80-Gbit/s 100-m Free-Space Optical Data Transmission Link via a Flying UAV Using Multiplexing of Orbital-Angular-Momentum Beams
Authors: Long Li1*†, Runzhou Zhang1†, Zhe Zhao1, Guodong Xie1, Peicheng Liao1, Kai Pang1, Haoqian Song1, Cong Liu1, Yongxiong Ren1, Guillaume Labroille2, Pu Jian2,Dmitry Starodubov1, Robert Bock3, Moshe Tur4, Alan E. Willner1*
1Department of Electrical Engineering, University of Southern California, Los Angeles,
California 90089, USA.
2Cailabs, Rennes 35200, France.
3R-DEX Systems, Marietta, Georgia 30068, USA.
4School of Electrical Engineering, Tel Aviv University, Ramat Aviv 69978, Israel.
*Correspondence to: longl@usc.edu, willner@usc.edu.

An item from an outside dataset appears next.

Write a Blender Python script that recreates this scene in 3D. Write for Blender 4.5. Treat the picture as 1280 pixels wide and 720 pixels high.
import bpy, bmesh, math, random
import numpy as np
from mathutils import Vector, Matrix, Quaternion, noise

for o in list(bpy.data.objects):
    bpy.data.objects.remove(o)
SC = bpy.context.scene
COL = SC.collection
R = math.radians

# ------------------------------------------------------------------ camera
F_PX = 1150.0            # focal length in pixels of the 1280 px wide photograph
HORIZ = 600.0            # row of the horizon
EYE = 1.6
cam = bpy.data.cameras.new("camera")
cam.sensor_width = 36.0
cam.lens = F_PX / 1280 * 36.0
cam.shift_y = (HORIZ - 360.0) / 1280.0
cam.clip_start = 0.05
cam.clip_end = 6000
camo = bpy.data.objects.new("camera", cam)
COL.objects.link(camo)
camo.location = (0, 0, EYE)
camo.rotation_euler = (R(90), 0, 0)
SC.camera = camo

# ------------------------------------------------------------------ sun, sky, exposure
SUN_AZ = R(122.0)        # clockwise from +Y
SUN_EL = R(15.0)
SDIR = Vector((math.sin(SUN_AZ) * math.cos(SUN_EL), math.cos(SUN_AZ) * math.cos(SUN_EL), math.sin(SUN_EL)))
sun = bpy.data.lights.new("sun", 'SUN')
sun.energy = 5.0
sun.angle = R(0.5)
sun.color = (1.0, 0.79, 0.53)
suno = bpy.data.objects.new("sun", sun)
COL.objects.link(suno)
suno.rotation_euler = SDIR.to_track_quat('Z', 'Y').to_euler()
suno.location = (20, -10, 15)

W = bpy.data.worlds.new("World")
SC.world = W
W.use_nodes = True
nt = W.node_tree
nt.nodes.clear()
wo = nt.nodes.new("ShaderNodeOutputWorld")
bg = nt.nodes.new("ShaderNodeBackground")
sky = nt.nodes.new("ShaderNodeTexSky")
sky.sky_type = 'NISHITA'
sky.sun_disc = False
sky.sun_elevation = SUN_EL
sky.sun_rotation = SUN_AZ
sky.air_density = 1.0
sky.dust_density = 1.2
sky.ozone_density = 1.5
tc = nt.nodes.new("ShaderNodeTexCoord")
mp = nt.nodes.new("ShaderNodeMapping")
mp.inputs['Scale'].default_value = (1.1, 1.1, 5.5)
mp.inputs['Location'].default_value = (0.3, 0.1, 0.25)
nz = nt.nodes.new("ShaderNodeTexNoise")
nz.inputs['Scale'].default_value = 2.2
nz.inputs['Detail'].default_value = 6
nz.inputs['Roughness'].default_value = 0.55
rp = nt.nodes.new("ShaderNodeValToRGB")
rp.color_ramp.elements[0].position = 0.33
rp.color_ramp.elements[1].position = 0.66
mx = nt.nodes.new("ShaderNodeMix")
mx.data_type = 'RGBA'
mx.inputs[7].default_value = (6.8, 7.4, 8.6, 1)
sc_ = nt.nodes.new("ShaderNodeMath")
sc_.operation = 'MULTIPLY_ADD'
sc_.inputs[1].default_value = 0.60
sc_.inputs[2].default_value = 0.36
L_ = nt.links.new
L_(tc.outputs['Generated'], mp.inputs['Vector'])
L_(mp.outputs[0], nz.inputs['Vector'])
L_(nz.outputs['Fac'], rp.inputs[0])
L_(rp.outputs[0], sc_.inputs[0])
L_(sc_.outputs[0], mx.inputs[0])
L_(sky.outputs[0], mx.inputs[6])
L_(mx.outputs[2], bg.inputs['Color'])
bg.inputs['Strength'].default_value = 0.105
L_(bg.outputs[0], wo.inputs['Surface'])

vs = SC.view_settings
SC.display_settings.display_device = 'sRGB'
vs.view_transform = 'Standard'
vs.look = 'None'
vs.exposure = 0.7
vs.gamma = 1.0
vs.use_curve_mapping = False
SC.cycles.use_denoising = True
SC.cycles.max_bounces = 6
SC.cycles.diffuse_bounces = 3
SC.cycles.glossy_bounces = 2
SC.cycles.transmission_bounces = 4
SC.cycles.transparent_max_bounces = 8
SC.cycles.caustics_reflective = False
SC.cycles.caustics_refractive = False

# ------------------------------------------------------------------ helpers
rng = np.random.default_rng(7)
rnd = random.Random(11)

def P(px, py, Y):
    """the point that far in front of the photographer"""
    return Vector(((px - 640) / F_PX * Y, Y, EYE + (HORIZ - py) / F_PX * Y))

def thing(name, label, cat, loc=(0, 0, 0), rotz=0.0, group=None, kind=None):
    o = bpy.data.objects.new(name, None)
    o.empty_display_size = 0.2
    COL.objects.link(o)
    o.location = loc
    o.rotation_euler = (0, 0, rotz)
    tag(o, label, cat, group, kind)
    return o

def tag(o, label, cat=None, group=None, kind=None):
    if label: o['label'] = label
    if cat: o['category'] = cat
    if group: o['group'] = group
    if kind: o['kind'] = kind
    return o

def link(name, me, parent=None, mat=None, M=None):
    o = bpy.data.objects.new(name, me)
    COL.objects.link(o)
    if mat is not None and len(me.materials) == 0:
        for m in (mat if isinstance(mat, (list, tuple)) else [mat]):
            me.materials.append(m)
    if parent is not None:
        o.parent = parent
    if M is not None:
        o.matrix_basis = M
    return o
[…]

†These authors contributed equally to this work.
Abstract
We explore the use of orbital-angular-momentum (OAM)-multiplexing to increase the capacity of free-space data transmission to moving platforms, with an added potential benefit of decreasing the probability of data intercept. Specifically, we experimentally demonstrate and characterize the performance of an OAM-multiplexed, free-space optical (FSO) communications link between a ground station and a moving unmanned-aerial-vehicle (UAV). We achieve a total capacity of 80 Gbit/s up to 100-m-roundtrip link by multiplexing 2 OAM beams, each carrying a 40-Gbit/s quadrature-phase-shift-keying (QPSK) signal. Moreover, we investigate for static, hovering, and moving conditions the effects of channel impairments, including: tracking errors, propeller-induced airflows, power loss, intermodal crosstalk, and system bit error rate (BER). We find the following: (a) when the UAV hovers in the air, the power on the desired mode fluctuates by 2.1 dB, while the crosstalk to the other mode is -19 dB below the power on the desired mode; and (b) when the UAV moves in the air, the power fluctuation on the desired mode increases to 4.3 dB and the crosstalk to the other mode increases to -10 dB. Furthermore, the channel crosstalk decreases with an increase in OAM mode spacing.